Ian Caulfield : J’en ai tiré que j’en fais des chansons (rires) et grâce à ces chansons je peux raconter des histoires.
LVP : Tu as récemment dit dans une interview qu’enfant, l’imaginaire était un moyen de combler les trous, de te rassurer face à l’inconnu. En tant qu’adulte, vers quoi te tournes-tu désormais ?
Ian Caulfield : Aujourd’hui, pour me rassurer, je fais beaucoup de trucs de vieux, j’essaie de méditer (rires). Je parle beaucoup à mes potes et j’écris. Il y a peu de choses qui me rassurent à vrai dire.
LVP : L’aspect sombre de tes textes joue avec une musique souvent plus lumineuse et une attitude sur scène plutôt dynamique. Comment définirais-tu ta relation avec la scène ? Est-ce un moyen pour toi de te défouler ?

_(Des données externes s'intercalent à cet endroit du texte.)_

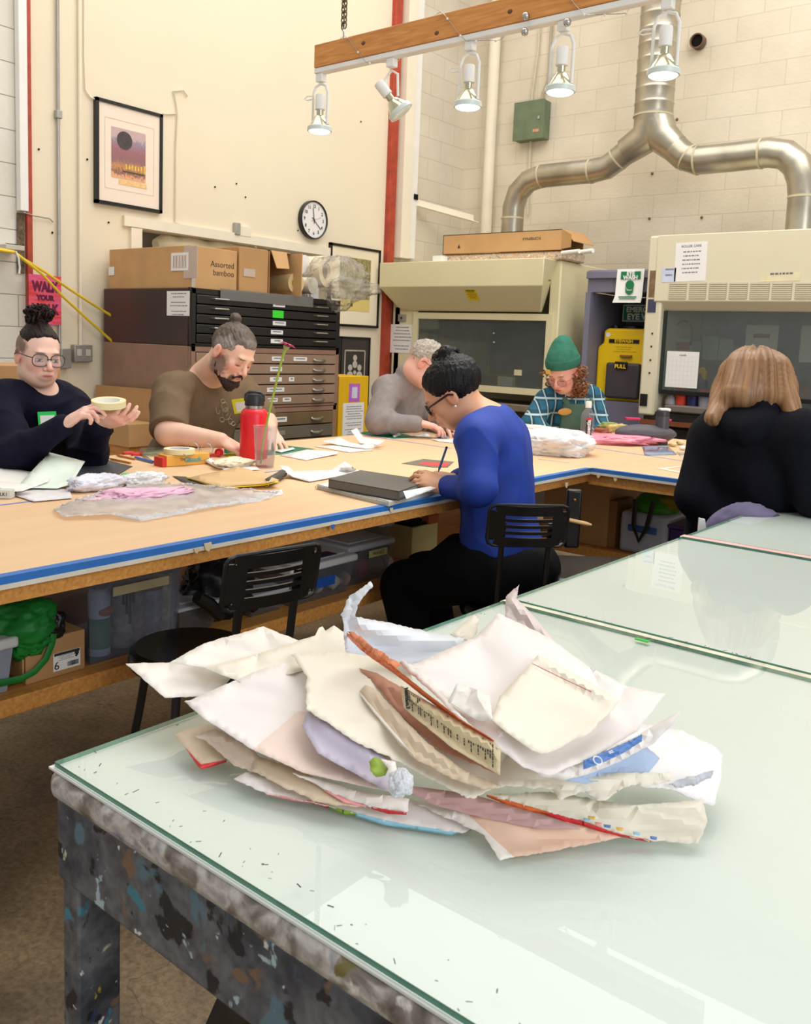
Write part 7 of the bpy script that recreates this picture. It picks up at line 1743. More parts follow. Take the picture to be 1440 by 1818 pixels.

Ian Caulfield : Oui, totalement ! Avant j’étais batteur et c’est un instrument qui permet de beaucoup se défouler mais en même temps on ne peut pas trop bouger et ça m’a toujours démangé de pouvoir faire un peu n’importe quoi sur scène. Il y a aussi beaucoup d’artistes que j’admire et que j’aime voir profiter de la scène, j’avais donc envie de faire pareil. Ça me défoule et ça permet de me surpasser car je suis assez timide et j’essaie souvent de repousser cette limite pour réussir à parler aux gens. C’est un bon exercice.
LVP : En parlant de la scène, il y a aujourd’hui une effervescence de projets pop au sein de la scène française, mais ce sont souvent des projets pas assez mis en lumière malgré leur volonté de proposer quelque chose de différent. En tant qu’artiste pop, quel est ton positionnement face à ça ?
Ian Caulfield : Ça a toujours été comme ça malheureusement. Après il y a des mouvances musicales qui sont prédominantes et on n’y peut rien car les gens aiment ce qu’ils aiment et je respecte ça. Je ne fais pas partie de ceux qui vont se révolter contre les courants que le public aime. Tant pis pour ceux qui galèrent et qui font des tournées devant vingt personnes (rires).
LVP : Pour terminer, quels sont tes derniers coups de cœurs culturels ?
Ian Caulfield : C’est un peu honteux de dire ça mais j’ai redécouvert Les Fleurs Du Mal de Baudelaire, c’est complètement dingue et je viens tout juste de le comprendre. En musique, j’ai beaucoup aimé l’album de Buvette, Cage The Elephant aussi. Et récemment, je suis aussi allé voir le film 1917 et c’est une tuerie.